Una vez transcurrida la jornada interminable de este sábado, será el domingo cuando los cardenales se dirijan ya a su tumba (con la inscripción Franciscus) de Santa Maria la Mayor para recitar las Vísperas. Un día después, el lunes, comenzará el día uno sin el pastor de Buenos Aires, el artesano que llenó la Iglesia de materias primas para iniciar una revolución que anduvo lejos de ser consumada. Mientras, las casas de apuestas seguirán en ebullición de cara al sucesor en el Cónclave.

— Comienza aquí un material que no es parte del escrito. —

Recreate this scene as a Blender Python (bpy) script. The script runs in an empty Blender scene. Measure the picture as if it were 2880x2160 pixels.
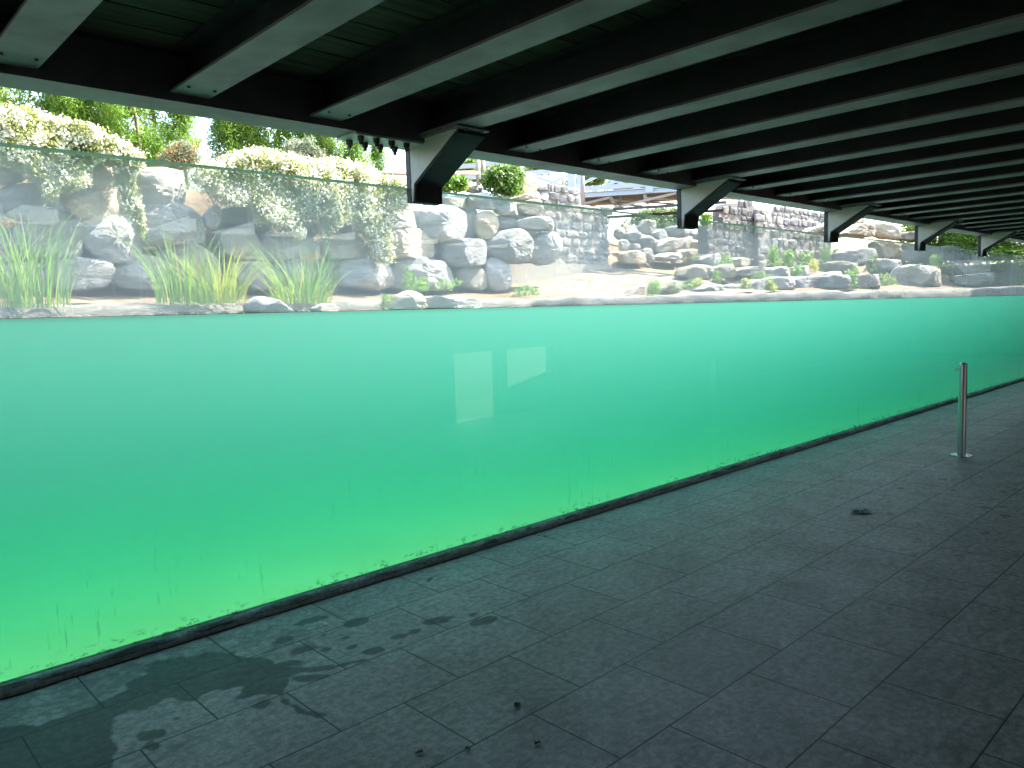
import bpy, bmesh, math, random
import numpy as np
from mathutils import Vector, Matrix, noise
rad = math.radians
S = bpy.context.scene
COL = S.collection
random.seed(4); RNG = np.random.default_rng(4)

# ---------------------------------------------------------------- camera
CAM = Vector((0, -3.92, 1.6))
YAW, PITCH, ROLL, FPX = 0.758377, -0.0900036, -0.0327193, 2150.4
_f = Vector((math.sin(YAW)*math.cos(PITCH), math.cos(YAW)*math.cos(PITCH), math.sin(PITCH)))
_r = Vector((math.cos(YAW), -math.sin(YAW), 0)); _u = _r.cross(_f)
_c, _s = math.cos(ROLL), math.sin(ROLL)
RX = _c*_r + _s*_u; UP = -_s*_r + _c*_u
cd = bpy.data.cameras.new('camera'); cam = bpy.data.objects.new('camera', cd); COL.objects.link(cam)
m = Matrix((RX, UP, -_f)).transposed().to_4x4(); m.translation = CAM
cam.matrix_world = m
cd.sensor_width = 36; cd.lens = 36*FPX/2880; cd.clip_start = 0.05; cd.clip_end = 2000
S.camera = cam
# ---------------------------------------------------------------- light
SUN_DIR = Vector((0.60, -0.15, 0.785)).normalized()      # towards the sun
W = bpy.data.worlds.new("World"); S.world = W; W.use_nodes = True
nt = W.node_tree; bg = nt.nodes['Background']
sky = nt.nodes.new('ShaderNodeTexSky'); sky.sky_type = 'NISHITA'; sky.sun_disc = False
sky.sun_elevation = math.asin(SUN_DIR.z); sky.sun_rotation = math.atan2(SUN_DIR.x, SUN_DIR.y)
sky.air_density = 1.2; sky.dust_density = 3.0; sky.ozone_density = 1.0
nt.links.new(sky.outputs[0], bg.inputs[0]); bg.inputs[1].default_value = 0.15
ld = bpy.data.lights.new('sun', 'SUN'); ld.energy = 4.4; ld.angle = rad(0.53); ld.color = (1, .95, .87)
sun = bpy.data.objects.new('sun', ld); COL.objects.link(sun)
sun.rotation_euler = SUN_DIR.to_track_quat('Z', 'Y').to_euler()
vs = S.view_settings; vs.view_transform = 'Standard'; vs.look = 'None'; vs.gamma = 1; vs.exposure = 2.8
cy = S.cycles
cy.use_denoising = True
try: cy.denoiser = 'OPENIMAGEDENOISE'
except Exception: pass
cy.max_bounces = 14; cy.diffuse_bounces = 5; cy.glossy_bounces = 4; cy.transmission_bounces = 8
cy.volume_bounces = 7; cy.transparent_max_bounces = 24
cy.sample_clamp_indirect = 6; cy.caustics_reflective = False; cy.caustics_refractive = False

# ---------------------------------------------------------------- helpers
def ray(x, y):
    return RX*((x-1440)/FPX) - UP*((y-1080)/FPX) + _f
def ony(x, y, Y):
    d = ray(x, y); return CAM + d*((Y-CAM.y)/d.y)
def onz(x, y, z):
    d = ray(x, y); return CAM + d*((z-CAM.z)/d.z)
Z = {1: (.43397, 0, 200), 2: (.4039, 600, 250), 3: (.34364, 1150, 350), 4: (.27125, 1750, 480), 5: (.27125, 2280, 560),
     6: (.4973, 0, 1500), 7: (.4069, 800, 1500), 8: (.3316, 2380, 950)}
def px(zone, a, b):
    s, ox, oy = Z[zone]; return ox+a*s, oy+b*s

def tag(o, label=None, cat=None, group=None, kind=None):
    if label: o['label'] = label
    if cat: o['category'] = cat
    if group: o['group'] = group
    if kind: o['kind'] = kind
    return o
def thing(name, label, cat, loc=(0, 0, 0), group=None):
    o = bpy.data.objects.new(name, None); COL.objects.link(o); o.location = loc; o.empty_display_size = .1
    return tag(o, label, cat, group)
def link(name, me, mats, parent=None, loc=(0, 0, 0)):
    if not isinstance(mats, (list, tuple)): mats = [mats]
    for q in mats:
        me.materials.append(q)
    o = bpy.data.objects.new(name, me); COL.objects.link(o); o.location = loc
    if parent: o.parent = parent
    return o
def obj(name, bm, mats, parent=None, loc=(0, 0, 0), smooth=False, ang=None):
    bmesh.ops.recalc_face_normals(bm, faces=bm.faces)
    if smooth or ang:
        for f in bm.faces: f.smooth = True
    if ang:
        for e in bm.edges:
            if len(e.link_faces) == 2 and e.calc_face_angle(0) > ang: e.smooth = False
    me = bpy.data.meshes.new(name); bm.to_mesh(me); bm.free()
    return link(name, me, mats, parent, loc)
def box(bm, x0, x1, y0, y1, z0, z1, bev=0):
    vs_ = [bm.verts.new((x, y, z)) for x in (x0, x1) for y in (y0, y1) for z in (z0, z1)]
    fs = [bm.faces.new([vs_[i] for i in q]) for q in
          ((0, 1, 3, 2), (4, 6, 7, 5), (0, 4, 5, 1), (2, 3, 7, 6), (0, 2, 6, 4), (1, 5, 7, 3))]
    if bev:
        es = list({e for f in fs for e in f.edges})
        bmesh.ops.bevel(bm, geom=es, offset=bev, segments=2, affect='EDGES', clamp_overlap=True)
    return fs
def prism(bm, poly, a, b, axis):
    """extrude a 2-D polygon from a to b along axis ('x','y','z')"""
    def P(p, t):
        return {'x': (t, p[0], p[1]), 'y': (p[0], t, p[1]), 'z': (p[0], p[1], t)}[axis]
    A = [bm.verts.new(P(p, a)) for p in poly]; B = [bm.verts.new(P(p, b)) for p in poly]
    bm.faces.new(A); bm.faces.new(B[::-1])
    n = len(poly)
    for i in range(n): bm.faces.new((A[i], A[(i+1) % n], B[(i+1) % n], B[i]))
def cyl(bm, p, q, r0, r1=None, n=12, cap=True):
    p, q = Vector(p), Vector(q); r1 = r0 if r1 is None else r1
    d = (q-p).normalized(); a = d.orthogonal().normalized(); b = d.cross(a)
    A = [bm.verts.new(p+(a*math.cos(t)+b*math.sin(t))*r0) for t in [2*math.pi*i/n for i in range(n)]]
    B = [bm.verts.new(q+(a*math.cos(t)+b*math.sin(t))*r1) for t in [2*math.pi*i/n for i in range(n)]]
    for i in range(n): bm.faces.new((A[i], A[(i+1) % n], B[(i+1) % n], B[i]))
    if cap: bm.faces.new(A[::-1]); bm.faces.new(B)
def bar(bm, p, q, w, h, up=(0, 0, 1)):
    """rectangular bar from p to q"""
    p, q = Vector(p), Vector(q); d = (q-p).normalized(); s = d.cross(Vector(up)).normalized(); t = s.cross(d)
    vv = [bm.verts.new(o+s*(i*w/2)+t*(j*h/2)) for o in (p, q) for i, j in ((-1, -1), (1, -1), (1, 1), (-1, 1))]
    for f in ((0, 3, 2, 1), (4, 5, 6, 7), (0, 1, 5, 4), (1, 2, 6, 5), (2, 3, 7, 6), (3, 0, 4, 7)):
        bm.faces.new([vv[i] for i in f])
def inside(p, poly):
    x, y = p; c = False; n = len(poly); j = n-1
    for i in range(n):
        xi, yi = poly[i]; xj, yj = poly[j]
        if (yi > y) != (yj > y) and x < (xj-xi)*(y-yi)/(yj-yi)+xi: c = not c
        j = i
    return c
def in_np(X, Y, poly):
    c = np.zeros(X.shape, bool); n = len(poly); j = n-1
    for i in range(n):
        xi, yi = poly[i]; xj, yj = poly[j]
        if yi != yj:
            c ^= ((yi > Y) != (yj > Y)) & (X < (xj-xi)*(Y-yi)/(yj-yi)+xi)
        j = i
    return c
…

Efectivamente, el catolicismo de Roma, desde los tiempos renacentistas, siempre tuvo magnetismo con el gran carnaval. Una superficialidad como analgésico al dolor del alma. O no. 

“Hemos insistido mucho desde la muerte del Papa Francisco sobre apropiaciones indebidas o vilipendios del cadáver perpetrados por políticos italianos y extranjeros. Es una carrera de hipocresía y mitomanía… Hoy, en el funeral, los cómplices son la emoción, la conmoción…” Así inicia el editorial de Marco Travaglio, director de Il Fatto Quotidiano. Recuerda cómo, durante el entierro de Juan Pablo II, y mientras Joseph Ratzinger celebraba la liturgia, una brisa potente abrió el Evangelio que se apoyaba sobre el ataúd de madera del otrora difunto polaco. “Nuestro Papa”, dijo Ratzinger, “fue un sacerdote hasta el final. Ofreció su vida a Dios, por su rebaño y por toda la familia humana al completo. No quiso salvar su vida… El mensaje de su silencio y sufrimiento ha sido elocuente y fecundo”. Luego citó el Evangelio de Juan, cuando Jesús habló directamente a Pedro diciendo esto: “Cuando eras más joven ibas donde te daba la gana. Cuando seas más grande otro te llevará donde tú no quieres”. Hoy también.